*WHAT IS NEEDED*
Only one span of the listing below is wanted: the lines from the one with "paint(tm,(194,169,125),0.05*ruts+0.03*n10)" through the one with "paint(tm*sst(0.4,0.85,fbm(TA/14,TS/9,3,75))*0.35,(130,124,90))", reproduced exactly, both ends kept.

::: DATA LINES

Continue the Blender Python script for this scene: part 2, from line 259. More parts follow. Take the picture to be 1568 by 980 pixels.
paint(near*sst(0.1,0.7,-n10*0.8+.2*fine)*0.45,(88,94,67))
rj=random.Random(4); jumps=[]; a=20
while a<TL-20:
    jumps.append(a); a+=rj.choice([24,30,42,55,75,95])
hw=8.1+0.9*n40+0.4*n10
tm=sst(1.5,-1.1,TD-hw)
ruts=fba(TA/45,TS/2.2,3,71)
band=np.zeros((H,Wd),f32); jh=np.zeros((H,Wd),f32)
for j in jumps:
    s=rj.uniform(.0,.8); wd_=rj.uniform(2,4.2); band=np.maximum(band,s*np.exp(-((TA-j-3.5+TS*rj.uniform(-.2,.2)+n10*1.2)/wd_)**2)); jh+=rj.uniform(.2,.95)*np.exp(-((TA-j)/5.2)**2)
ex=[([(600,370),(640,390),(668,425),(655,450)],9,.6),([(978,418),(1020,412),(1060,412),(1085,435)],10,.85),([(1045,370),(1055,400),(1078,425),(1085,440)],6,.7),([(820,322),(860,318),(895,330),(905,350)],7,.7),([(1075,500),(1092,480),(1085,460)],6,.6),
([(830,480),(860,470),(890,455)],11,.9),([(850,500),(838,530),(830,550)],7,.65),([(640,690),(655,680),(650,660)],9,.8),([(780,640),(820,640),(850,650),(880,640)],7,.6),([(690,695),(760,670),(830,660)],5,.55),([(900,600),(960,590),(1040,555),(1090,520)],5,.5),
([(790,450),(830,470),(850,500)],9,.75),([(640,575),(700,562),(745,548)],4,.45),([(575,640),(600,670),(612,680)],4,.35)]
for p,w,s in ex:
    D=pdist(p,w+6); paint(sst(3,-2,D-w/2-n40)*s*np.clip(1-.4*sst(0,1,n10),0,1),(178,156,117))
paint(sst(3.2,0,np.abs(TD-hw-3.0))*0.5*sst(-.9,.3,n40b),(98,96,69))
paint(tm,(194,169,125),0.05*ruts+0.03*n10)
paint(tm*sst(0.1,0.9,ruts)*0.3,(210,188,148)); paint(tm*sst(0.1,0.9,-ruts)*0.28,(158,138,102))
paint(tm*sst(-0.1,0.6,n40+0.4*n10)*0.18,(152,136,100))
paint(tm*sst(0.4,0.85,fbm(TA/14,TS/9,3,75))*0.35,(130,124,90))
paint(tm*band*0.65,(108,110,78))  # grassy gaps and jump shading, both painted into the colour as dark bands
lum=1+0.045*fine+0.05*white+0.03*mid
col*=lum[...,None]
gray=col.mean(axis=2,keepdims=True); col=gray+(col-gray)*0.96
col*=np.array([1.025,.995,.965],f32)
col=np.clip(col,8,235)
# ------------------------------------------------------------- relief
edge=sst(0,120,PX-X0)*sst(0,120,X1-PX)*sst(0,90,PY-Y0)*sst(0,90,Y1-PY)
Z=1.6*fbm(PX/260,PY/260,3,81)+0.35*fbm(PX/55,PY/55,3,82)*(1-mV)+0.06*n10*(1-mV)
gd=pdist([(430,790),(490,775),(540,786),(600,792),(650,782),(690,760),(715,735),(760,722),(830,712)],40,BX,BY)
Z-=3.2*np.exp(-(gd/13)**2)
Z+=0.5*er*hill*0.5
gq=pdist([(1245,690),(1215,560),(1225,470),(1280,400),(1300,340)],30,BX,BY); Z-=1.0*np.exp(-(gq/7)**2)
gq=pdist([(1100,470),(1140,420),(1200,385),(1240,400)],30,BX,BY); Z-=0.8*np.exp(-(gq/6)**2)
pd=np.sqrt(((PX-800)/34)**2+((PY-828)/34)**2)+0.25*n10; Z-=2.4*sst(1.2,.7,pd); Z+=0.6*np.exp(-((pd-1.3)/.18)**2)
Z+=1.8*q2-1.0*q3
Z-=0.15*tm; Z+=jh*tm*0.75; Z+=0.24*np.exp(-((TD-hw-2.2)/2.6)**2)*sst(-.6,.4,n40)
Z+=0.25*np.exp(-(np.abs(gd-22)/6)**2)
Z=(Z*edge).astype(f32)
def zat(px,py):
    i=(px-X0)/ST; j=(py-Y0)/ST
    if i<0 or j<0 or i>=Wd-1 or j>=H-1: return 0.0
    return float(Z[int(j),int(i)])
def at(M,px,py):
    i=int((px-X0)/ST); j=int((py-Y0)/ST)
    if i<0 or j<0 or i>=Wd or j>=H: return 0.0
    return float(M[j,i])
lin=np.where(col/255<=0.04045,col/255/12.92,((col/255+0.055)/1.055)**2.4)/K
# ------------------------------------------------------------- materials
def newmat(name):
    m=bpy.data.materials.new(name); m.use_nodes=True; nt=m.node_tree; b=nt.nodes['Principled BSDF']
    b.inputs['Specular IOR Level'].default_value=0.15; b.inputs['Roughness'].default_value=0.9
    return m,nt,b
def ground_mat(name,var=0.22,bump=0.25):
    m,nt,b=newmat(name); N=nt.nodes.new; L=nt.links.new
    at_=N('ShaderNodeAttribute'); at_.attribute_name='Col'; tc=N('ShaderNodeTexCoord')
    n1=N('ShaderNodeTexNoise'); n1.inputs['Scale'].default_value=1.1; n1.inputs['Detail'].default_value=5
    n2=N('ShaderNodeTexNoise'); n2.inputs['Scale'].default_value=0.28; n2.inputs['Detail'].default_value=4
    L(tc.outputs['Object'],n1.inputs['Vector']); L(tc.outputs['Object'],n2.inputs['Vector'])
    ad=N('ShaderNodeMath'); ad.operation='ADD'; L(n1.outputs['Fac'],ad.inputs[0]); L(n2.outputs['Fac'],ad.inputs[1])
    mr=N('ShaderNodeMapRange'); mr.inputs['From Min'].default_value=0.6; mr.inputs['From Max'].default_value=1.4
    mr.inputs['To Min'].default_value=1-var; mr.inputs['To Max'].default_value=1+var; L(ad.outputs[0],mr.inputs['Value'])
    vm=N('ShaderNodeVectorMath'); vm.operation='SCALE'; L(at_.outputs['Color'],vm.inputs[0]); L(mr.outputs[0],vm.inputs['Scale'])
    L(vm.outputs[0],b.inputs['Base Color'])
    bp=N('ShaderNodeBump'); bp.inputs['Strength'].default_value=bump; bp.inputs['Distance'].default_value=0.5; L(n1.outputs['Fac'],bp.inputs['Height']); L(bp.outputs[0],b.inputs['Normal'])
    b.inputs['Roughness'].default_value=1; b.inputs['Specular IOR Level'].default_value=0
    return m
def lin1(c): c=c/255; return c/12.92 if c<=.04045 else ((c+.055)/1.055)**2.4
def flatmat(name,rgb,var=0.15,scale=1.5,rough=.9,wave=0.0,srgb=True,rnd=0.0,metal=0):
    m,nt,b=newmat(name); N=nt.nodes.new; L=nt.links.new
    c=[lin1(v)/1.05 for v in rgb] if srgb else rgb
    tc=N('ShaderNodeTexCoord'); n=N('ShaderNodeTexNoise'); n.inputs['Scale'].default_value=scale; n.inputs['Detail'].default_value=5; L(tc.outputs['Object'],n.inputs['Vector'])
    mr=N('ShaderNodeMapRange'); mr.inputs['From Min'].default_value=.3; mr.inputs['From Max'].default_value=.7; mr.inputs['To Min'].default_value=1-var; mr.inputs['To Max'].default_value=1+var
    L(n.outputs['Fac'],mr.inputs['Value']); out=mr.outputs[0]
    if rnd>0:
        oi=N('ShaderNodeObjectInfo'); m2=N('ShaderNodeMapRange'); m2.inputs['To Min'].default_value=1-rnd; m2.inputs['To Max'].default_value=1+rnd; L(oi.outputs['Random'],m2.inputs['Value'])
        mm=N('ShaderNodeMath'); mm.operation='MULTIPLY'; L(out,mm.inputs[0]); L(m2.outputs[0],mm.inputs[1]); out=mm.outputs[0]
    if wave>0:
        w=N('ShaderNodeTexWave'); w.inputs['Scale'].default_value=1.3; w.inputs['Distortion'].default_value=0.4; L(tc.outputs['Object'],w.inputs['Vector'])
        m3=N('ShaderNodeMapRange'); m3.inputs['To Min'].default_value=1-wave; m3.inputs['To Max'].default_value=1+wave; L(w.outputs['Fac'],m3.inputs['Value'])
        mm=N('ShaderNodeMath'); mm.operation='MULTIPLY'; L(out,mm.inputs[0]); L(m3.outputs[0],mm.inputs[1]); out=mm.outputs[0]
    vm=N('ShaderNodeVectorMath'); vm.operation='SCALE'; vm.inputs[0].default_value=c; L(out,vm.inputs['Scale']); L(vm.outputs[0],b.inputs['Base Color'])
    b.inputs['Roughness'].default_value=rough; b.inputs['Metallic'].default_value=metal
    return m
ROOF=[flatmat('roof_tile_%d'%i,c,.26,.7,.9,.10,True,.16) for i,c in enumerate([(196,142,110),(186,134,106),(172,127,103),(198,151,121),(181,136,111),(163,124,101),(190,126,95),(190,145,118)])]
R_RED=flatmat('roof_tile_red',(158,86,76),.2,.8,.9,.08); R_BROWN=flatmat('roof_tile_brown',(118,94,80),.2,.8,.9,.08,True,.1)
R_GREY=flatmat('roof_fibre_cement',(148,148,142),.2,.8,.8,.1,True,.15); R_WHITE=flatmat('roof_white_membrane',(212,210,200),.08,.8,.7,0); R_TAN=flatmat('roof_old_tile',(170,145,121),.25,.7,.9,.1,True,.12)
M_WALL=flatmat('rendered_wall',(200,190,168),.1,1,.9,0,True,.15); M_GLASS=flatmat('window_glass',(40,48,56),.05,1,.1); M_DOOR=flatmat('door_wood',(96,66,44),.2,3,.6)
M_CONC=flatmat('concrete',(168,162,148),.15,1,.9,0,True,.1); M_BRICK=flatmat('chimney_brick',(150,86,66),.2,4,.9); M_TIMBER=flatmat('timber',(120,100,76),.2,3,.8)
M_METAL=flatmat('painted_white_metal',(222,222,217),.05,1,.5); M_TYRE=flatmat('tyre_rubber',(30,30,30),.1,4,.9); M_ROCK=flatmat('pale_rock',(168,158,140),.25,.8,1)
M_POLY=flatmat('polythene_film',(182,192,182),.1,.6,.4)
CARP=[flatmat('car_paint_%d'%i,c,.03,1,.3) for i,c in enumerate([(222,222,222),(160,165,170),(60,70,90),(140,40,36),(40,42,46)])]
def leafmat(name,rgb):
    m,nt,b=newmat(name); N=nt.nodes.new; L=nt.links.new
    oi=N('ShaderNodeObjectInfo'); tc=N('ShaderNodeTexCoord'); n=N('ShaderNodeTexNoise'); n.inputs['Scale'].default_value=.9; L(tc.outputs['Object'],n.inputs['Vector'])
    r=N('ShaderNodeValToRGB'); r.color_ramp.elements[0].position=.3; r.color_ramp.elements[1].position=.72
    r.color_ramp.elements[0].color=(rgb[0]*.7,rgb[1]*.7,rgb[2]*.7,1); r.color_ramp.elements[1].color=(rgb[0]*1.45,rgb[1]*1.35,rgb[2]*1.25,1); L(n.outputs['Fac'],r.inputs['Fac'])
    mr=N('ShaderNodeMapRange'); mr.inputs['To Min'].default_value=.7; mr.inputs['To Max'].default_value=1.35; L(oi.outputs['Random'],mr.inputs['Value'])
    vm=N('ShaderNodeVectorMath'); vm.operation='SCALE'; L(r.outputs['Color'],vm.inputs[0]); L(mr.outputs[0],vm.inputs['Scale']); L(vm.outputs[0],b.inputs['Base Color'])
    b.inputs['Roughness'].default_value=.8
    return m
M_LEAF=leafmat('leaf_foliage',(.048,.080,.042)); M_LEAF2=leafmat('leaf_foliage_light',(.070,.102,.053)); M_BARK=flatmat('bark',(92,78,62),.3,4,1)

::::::

*THE RESULT*
paint(tm,(194,169,125),0.05*ruts+0.03*n10)
paint(tm*sst(0.1,0.9,ruts)*0.3,(210,188,148)); paint(tm*sst(0.1,0.9,-ruts)*0.28,(158,138,102))
paint(tm*sst(-0.1,0.6,n40+0.4*n10)*0.18,(152,136,100))
paint(tm*sst(0.4,0.85,fbm(TA/14,TS/9,3,75))*0.35,(130,124,90))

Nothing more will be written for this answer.